§ **Problem details**
Produce the listing below again, exactly as shown.

━━ Dataset excerpt

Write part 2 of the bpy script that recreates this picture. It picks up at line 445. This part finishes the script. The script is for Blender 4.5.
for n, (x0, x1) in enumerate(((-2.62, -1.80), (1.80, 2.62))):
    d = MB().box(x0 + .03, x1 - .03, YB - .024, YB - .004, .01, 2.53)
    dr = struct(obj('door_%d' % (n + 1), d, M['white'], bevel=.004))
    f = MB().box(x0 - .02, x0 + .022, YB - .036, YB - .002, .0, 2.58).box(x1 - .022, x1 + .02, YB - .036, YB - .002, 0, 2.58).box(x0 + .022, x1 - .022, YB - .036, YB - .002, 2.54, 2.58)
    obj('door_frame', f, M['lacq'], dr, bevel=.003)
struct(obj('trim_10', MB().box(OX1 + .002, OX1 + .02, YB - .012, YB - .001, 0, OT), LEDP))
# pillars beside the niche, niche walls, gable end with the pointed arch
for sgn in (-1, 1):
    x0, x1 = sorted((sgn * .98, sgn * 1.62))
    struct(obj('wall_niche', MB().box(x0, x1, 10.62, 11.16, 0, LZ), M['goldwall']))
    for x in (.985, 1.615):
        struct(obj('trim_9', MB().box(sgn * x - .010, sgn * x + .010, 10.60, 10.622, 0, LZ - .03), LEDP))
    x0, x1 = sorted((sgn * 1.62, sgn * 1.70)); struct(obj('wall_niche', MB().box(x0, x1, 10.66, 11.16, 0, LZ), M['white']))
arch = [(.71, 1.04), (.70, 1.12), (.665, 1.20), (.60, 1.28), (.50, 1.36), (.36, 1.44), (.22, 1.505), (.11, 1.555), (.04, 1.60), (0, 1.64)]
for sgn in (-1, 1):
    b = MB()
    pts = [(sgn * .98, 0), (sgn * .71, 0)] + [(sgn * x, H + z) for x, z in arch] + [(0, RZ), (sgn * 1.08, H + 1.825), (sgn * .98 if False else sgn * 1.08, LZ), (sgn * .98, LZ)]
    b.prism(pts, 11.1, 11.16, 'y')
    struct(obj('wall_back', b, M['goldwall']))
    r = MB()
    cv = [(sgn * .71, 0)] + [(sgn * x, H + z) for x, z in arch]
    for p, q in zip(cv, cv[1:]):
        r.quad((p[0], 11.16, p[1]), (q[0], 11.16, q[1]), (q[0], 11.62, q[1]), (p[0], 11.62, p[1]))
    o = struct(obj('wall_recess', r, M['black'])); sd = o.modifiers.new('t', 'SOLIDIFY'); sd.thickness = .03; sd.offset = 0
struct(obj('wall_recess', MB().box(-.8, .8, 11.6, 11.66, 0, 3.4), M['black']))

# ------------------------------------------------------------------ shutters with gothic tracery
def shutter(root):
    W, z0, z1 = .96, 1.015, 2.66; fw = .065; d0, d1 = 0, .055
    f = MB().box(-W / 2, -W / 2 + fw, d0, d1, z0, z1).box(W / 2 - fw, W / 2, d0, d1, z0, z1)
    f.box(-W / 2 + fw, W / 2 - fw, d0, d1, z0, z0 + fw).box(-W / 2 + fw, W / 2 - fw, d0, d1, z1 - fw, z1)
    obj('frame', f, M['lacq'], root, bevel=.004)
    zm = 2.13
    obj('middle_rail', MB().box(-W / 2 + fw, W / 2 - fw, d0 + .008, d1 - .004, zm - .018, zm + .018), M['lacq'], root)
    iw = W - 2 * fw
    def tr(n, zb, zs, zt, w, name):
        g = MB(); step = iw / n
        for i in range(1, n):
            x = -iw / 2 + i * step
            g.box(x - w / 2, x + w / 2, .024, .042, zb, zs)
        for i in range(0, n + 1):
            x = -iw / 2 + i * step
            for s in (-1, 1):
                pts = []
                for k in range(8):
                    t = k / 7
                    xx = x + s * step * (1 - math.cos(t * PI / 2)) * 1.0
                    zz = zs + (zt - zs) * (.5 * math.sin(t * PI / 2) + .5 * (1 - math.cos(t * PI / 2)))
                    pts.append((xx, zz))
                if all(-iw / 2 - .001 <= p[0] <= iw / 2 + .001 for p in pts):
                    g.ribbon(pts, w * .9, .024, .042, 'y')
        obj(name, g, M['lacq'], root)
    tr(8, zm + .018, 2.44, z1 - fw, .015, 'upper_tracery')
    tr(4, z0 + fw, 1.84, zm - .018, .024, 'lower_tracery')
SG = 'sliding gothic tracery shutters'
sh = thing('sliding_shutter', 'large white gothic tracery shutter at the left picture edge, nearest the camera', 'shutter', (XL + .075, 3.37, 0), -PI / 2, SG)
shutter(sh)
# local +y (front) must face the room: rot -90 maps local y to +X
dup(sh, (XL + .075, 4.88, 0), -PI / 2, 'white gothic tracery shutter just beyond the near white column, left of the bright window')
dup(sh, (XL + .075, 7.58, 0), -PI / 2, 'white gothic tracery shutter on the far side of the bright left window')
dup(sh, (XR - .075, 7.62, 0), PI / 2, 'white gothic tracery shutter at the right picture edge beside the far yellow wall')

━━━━

§ **Output**
Write part 2 of the bpy script that recreates this picture. It picks up at line 445. This part finishes the script. The script is for Blender 4.5.
for n, (x0, x1) in enumerate(((-2.62, -1.80), (1.80, 2.62))):
    d = MB().box(x0 + .03, x1 - .03, YB - .024, YB - .004, .01, 2.53)
    dr = struct(obj('door_%d' % (n + 1), d, M['white'], bevel=.004))
    f = MB().box(x0 - .02, x0 + .022, YB - .036, YB - .002, .0, 2.58).box(x1 - .022, x1 + .02, YB - .036, YB - .002, 0, 2.58).box(x0 + .022, x1 - .022, YB - .036, YB - .002, 2.54, 2.58)
    obj('door_frame', f, M['lacq'], dr, bevel=.003)
struct(obj('trim_10', MB().box(OX1 + .002, OX1 + .02, YB - .012, YB - .001, 0, OT), LEDP))
# pillars beside the niche, niche walls, gable end with the pointed arch
for sgn in (-1, 1):
    x0, x1 = sorted((sgn * .98, sgn * 1.62))
    struct(obj('wall_niche', MB().box(x0, x1, 10.62, 11.16, 0, LZ), M['goldwall']))
    for x in (.985, 1.615):
        struct(obj('trim_9', MB().box(sgn * x - .010, sgn * x + .010, 10.60, 10.622, 0, LZ - .03), LEDP))
    x0, x1 = sorted((sgn * 1.62, sgn * 1.70)); struct(obj('wall_niche', MB().box(x0, x1, 10.66, 11.16, 0, LZ), M['white']))
arch = [(.71, 1.04), (.70, 1.12), (.665, 1.20), (.60, 1.28), (.50, 1.36), (.36, 1.44), (.22, 1.505), (.11, 1.555), (.04, 1.60), (0, 1.64)]
for sgn in (-1, 1):
    b = MB()
    pts = [(sgn * .98, 0), (sgn * .71, 0)] + [(sgn * x, H + z) for x, z in arch] + [(0, RZ), (sgn * 1.08, H + 1.825), (sgn * .98 if False else sgn * 1.08, LZ), (sgn * .98, LZ)]
    b.prism(pts, 11.1, 11.16, 'y')
    struct(obj('wall_back', b, M['goldwall']))
    r = MB()
    cv = [(sgn * .71, 0)] + [(sgn * x, H + z) for x, z in arch]
    for p, q in zip(cv, cv[1:]):
        r.quad((p[0], 11.16, p[1]), (q[0], 11.16, q[1]), (q[0], 11.62, q[1]), (p[0], 11.62, p[1]))
    o = struct(obj('wall_recess', r, M['black'])); sd = o.modifiers.new('t', 'SOLIDIFY'); sd.thickness = .03; sd.offset = 0
struct(obj('wall_recess', MB().box(-.8, .8, 11.6, 11.66, 0, 3.4), M['black']))

# ------------------------------------------------------------------ shutters with gothic tracery
def shutter(root):
    W, z0, z1 = .96, 1.015, 2.66; fw = .065; d0, d1 = 0, .055
    f = MB().box(-W / 2, -W / 2 + fw, d0, d1, z0, z1).box(W / 2 - fw, W / 2, d0, d1, z0, z1)
    f.box(-W / 2 + fw, W / 2 - fw, d0, d1, z0, z0 + fw).box(-W / 2 + fw, W / 2 - fw, d0, d1, z1 - fw, z1)
    obj('frame', f, M['lacq'], root, bevel=.004)
    zm = 2.13
    obj('middle_rail', MB().box(-W / 2 + fw, W / 2 - fw, d0 + .008, d1 - .004, zm - .018, zm + .018), M['lacq'], root)
    iw = W - 2 * fw
    def tr(n, zb, zs, zt, w, name):
        g = MB(); step = iw / n
        for i in range(1, n):
            x = -iw / 2 + i * step
            g.box(x - w / 2, x + w / 2, .024, .042, zb, zs)
        for i in range(0, n + 1):
            x = -iw / 2 + i * step
            for s in (-1, 1):
                pts = []
                for k in range(8):
                    t = k / 7
                    xx = x + s * step * (1 - math.cos(t * PI / 2)) * 1.0
                    zz = zs + (zt - zs) * (.5 * math.sin(t * PI / 2) + .5 * (1 - math.cos(t * PI / 2)))
                    pts.append((xx, zz))
                if all(-iw / 2 - .001 <= p[0] <= iw / 2 + .001 for p in pts):
                    g.ribbon(pts, w * .9, .024, .042, 'y')
        obj(name, g, M['lacq'], root)
    tr(8, zm + .018, 2.44, z1 - fw, .015, 'upper_tracery')
    tr(4, z0 + fw, 1.84, zm - .018, .024, 'lower_tracery')
SG = 'sliding gothic tracery shutters'
sh = thing('sliding_shutter', 'large white gothic tracery shutter at the left picture edge, nearest the camera', 'shutter', (XL + .075, 3.37, 0), -PI / 2, SG)
shutter(sh)
# local +y (front) must face the room: rot -90 maps local y to +X
dup(sh, (XL + .075, 4.88, 0), -PI / 2, 'white gothic tracery shutter just beyond the near white column, left of the bright window')
dup(sh, (XL + .075, 7.58, 0), -PI / 2, 'white gothic tracery shutter on the far side of the bright left window')
dup(sh, (XR - .075, 7.62, 0), PI / 2, 'white gothic tracery shutter at the right picture edge beside the far yellow wall')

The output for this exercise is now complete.